Death
For many people, death is terrifying. It is something unknown that reaches into every human life, steals loved ones, and eventually catches up with each person. Many view it as an enemy to be defeated or held off as long as possible.
Yet Tennyson presents a very different perspective on death in "Tithonus." The title character has gained what many literary characters want the most until they actually get it: immortality. Tithonus no longer wants his immortality; he longs to die. His life has drawn out to infinity, but his youth has failed him. He is old and miserable.
Now, death seems like Tithonus's best friend. He realizes that it is the natural state of human beings. It is what is supposed to happen to people when they grow old, and it eliminates their suffering. It is an end, but to Tithonus, it no longer carries any fear; it is just release, calm, and peace.

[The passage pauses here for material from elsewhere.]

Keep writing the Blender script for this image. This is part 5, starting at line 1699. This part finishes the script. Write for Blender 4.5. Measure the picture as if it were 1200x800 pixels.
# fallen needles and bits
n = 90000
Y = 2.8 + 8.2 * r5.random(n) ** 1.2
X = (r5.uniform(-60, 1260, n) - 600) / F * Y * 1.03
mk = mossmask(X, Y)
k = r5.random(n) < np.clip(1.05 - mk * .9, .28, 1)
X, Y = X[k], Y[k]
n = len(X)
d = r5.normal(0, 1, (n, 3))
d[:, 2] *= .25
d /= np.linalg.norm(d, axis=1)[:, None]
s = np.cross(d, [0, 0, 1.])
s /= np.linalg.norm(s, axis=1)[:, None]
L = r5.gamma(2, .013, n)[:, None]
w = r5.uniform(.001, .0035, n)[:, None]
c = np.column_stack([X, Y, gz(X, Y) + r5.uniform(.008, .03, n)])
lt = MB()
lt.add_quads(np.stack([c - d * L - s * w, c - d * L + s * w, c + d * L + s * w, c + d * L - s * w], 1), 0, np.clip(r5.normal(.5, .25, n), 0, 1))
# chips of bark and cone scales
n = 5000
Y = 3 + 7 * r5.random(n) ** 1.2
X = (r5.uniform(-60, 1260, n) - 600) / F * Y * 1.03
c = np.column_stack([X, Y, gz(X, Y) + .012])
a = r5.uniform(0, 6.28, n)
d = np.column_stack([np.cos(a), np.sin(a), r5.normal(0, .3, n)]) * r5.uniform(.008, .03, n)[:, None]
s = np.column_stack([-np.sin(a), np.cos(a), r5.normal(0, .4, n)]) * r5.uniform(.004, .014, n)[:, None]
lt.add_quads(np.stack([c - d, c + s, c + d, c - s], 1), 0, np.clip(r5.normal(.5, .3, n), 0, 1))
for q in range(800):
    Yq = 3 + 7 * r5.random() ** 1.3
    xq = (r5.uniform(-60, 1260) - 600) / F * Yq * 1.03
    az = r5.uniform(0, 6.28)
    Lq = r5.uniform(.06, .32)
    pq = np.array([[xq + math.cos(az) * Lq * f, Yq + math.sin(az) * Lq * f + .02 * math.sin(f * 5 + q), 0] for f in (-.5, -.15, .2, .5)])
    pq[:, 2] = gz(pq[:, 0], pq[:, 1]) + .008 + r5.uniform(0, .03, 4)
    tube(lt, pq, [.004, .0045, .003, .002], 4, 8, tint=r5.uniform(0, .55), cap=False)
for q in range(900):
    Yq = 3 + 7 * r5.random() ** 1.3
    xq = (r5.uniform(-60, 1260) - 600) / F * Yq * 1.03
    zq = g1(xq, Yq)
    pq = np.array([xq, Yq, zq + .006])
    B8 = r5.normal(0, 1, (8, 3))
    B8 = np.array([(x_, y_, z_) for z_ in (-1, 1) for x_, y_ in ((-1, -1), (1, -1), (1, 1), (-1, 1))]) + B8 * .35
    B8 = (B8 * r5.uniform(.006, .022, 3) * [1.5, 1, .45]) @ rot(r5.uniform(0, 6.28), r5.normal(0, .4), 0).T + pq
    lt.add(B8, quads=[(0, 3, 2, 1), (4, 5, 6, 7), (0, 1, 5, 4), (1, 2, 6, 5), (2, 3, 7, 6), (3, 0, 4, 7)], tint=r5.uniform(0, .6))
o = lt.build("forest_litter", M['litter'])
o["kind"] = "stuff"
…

In fact, Tithonus looks upon the people who can die and calls them happy. Death is impossible for him, yet he longs for it, and he envies those who can have it, viewing it as a gift that he does not have the privilege of possessing.
Desire
Human life is filled with desires. People want all kinds of things: money, love, honor, glory, material possessions, and friendship. These longings seem endless. But Tennyson, in "Tithonus," reflects on the negative effects of human desire, how people get what they want only to discover that it is not what they truly need.
Tithonus himself offers a prime example of desire gone wrong. In his youth, Tithonus fell in love with the goddess Eos, and she with him. Their desire was such that they became wrapped up in each other, and their good judgment faltered. He asked her for immortality to fulfill his desire for her forever. She granted that desire in response to her own desire for him.
Their desires blinded them to reality and led Eos to make a critical mistake when she granted her lover immortality without perpetual youth to go along with it. Within the span of a few years, Tithonus learned that his desire was not what he truly needed. It did not correspond with his human nature. Desire led only to misery.
At the time of the poem, Tithonus is focused on another desire; he wants his goddess to take back her gift and allow him to die. The withered old Tithonus has discovered that humans often want exactly what is worst for them. Now, he is trapped, for Eos cannot give him what he wants the most: death. His desire will remain forever unfulfilled.